Job — Quote the records below word for word, please, from the very first line through the one that contains "RND = random.Random(11)", and nothing beyond it.

Data rows —
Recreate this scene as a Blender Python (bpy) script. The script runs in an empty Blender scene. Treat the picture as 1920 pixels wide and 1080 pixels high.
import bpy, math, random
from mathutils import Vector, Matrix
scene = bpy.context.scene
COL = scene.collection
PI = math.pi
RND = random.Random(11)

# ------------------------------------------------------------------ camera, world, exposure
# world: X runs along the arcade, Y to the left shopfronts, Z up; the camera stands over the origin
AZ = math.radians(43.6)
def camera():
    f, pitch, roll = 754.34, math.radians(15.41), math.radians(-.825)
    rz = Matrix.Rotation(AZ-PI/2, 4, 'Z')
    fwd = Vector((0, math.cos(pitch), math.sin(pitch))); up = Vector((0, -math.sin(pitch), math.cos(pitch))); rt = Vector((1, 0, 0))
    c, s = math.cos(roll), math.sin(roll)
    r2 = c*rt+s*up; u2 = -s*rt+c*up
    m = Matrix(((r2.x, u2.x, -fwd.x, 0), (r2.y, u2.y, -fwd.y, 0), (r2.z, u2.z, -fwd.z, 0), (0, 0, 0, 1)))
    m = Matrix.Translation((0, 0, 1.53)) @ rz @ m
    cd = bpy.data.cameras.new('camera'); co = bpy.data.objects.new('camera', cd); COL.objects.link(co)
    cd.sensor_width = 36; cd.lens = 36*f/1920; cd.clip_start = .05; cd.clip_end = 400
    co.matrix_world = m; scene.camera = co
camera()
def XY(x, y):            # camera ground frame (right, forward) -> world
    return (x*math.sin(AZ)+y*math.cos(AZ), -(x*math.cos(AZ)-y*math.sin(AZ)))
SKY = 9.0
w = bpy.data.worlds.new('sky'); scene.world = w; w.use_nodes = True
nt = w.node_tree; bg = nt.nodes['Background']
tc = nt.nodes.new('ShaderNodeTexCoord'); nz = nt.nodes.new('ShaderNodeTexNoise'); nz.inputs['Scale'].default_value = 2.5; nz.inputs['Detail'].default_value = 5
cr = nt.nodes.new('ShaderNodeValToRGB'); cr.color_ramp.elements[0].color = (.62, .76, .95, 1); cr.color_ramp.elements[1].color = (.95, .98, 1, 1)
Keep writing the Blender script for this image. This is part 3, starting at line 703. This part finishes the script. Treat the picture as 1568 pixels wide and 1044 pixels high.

Task answer —
Recreate this scene as a Blender Python (bpy) script. The script runs in an empty Blender scene. Treat the picture as 1920 pixels wide and 1080 pixels high.
import bpy, math, random
from mathutils import Vector, Matrix
scene = bpy.context.scene
COL = scene.collection
PI = math.pi
RND = random.Random(11)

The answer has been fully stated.